Balancing security and growth is one of the hardest choices investors face. A savings account may feel safe but earns little. Equity investments may offer growth but can be volatile. Insurance protects families but doesn’t grow wealth. A Unit Linked Insurance Plan, commonly called a ULIP, was created to bring these threads together. It offers life cover alongside investments in financial markets, giving you both protection and the chance to build wealth in a disciplined way. But how does this combination actually work? Let’s explore the features and long-term value of ULIPs in detail.
The Structure of a ULIP
When you commit to a ULIP, you are essentially entering into a dual contract:
1. Insurance protection: A part of your premium secures life cover, which means your family receives a payout in case of an unfortunate event.
2. Market-linked investment: The rest of your premium is channelled into funds chosen by you, these may be equity, debt or hybrid funds.
This structure ensures you don’t have to choose between insurance and investments. Instead, your money works simultaneously on both fronts.
How the Premium Really Flows
The flow of money inside a ULIP is transparent but layered:
. Deductions upfront: Charges such as administration, mortality (for insurance cover) and fund management are deducted.

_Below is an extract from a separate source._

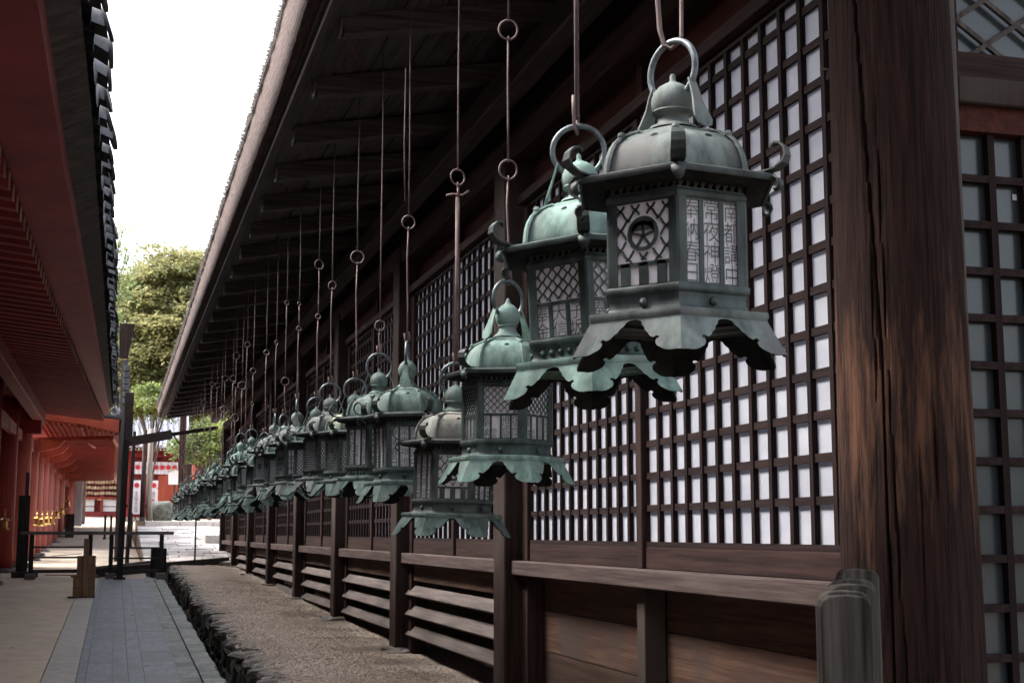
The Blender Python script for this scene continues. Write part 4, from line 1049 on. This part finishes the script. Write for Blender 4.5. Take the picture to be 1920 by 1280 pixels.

These ensure the plan remains sustainable.
. Investment allocation: The remaining portion is used to purchase units in your chosen funds. These units are priced according to the Net Asset Value (NAV), which changes daily.
. Value accumulation: Over time, as the NAV rises or falls, the value of your portfolio grows.
. Benefit payouts: On maturity, you receive the fund value. If the policyholder passes away, beneficiaries receive either the sum assured or the fund value, whichever is higher.
This clear mechanism makes it easier to track exactly how your money is working within the plan.
The Role of Flexibility
Unlike traditional policies, ULIPs are built with flexibility in mind:
• Choice of funds: You decide how much exposure to equity or debt you want and this can change over time.
• Switching options: Most ULIPs allow you to switch between funds during the policy term, often without tax consequences. For example, if markets turn volatile, you could move from equity to debt.
• Top-ups: Extra contributions beyond the regular premium are allowed in many ULIPs, giving you a chance to invest more when income grows.
• Partial withdrawals: After the lock-in period (usually five years), you can withdraw funds without having to close the policy.
This flexibility makes ULIPs adaptable to life’s changing needs.
How ULIPs Fit into Different Stages of Life
• Early career: With lower mortality charges at a younger age, a larger portion of premiums goes into investments. This creates long-term growth potential.
• Family-building years: At this stage, the protection element matters more. ULIPs balance this by continuing to invest while also securing dependents.
• Approaching retirement: The switching option allows you to gradually shift from equity to debt, reducing volatility as you near important financial milestones.
This life-stage relevance is what makes ULIPs more than just a generic investment product.
Key Benefits for Investors
1. Dual advantage: Protection for your family alongside wealth creation.
2. Goal orientation: Perfect for long-term objectives like retirement planning, education funding or building assets.
3. Liquidity when required: Access partial funds after the lock-in, useful for emergencies.
4. Tax efficiency: In many regions, premiums and maturity benefits qualify for tax advantages, subject to local laws.
5. Transparency: Regular statements and NAV tracking help you stay informed about your investment.
What Investors Should Keep in Mind
ULIPs do involve charges such as premium allocation, administration, mortality and fund management. While these reduce the investible amount in the early years, the impact lessens as the policy matures. Staying invested for the full term is key to unlocking maximum value.
Patience and consistency are the cornerstones of a successful ULIP strategy. Short-term exits don’t allow the dual benefits of compounding and protection to play out effectively.
Making a Thoughtful Choice
Before buying a ULIP, reflect on:
. What financial goals you are targeting.
. The tenure you can commit to.
. Your risk appetite—whether you prefer higher growth potential or stable returns.
. The flexibility and charges of different ULIP offerings.
To make this easier, most insurers provide tools such as an ULIP calculator. Enter your premium, tenure and fund choice to estimate how your investment might grow and whether it aligns with your objectives.
Final Thoughts
A Unit Linked Insurance Plan is not just another financial product. It is a structured framework that allows you to secure your loved ones while building wealth through disciplined, market-linked investing. Its adaptability, transparency and dual purpose make it a valuable part of modern financial planning.
By understanding how ULIPs work and by staying invested for the long term, you can turn them into a cornerstone of your financial journey: one that combines peace of mind with the promise of growth.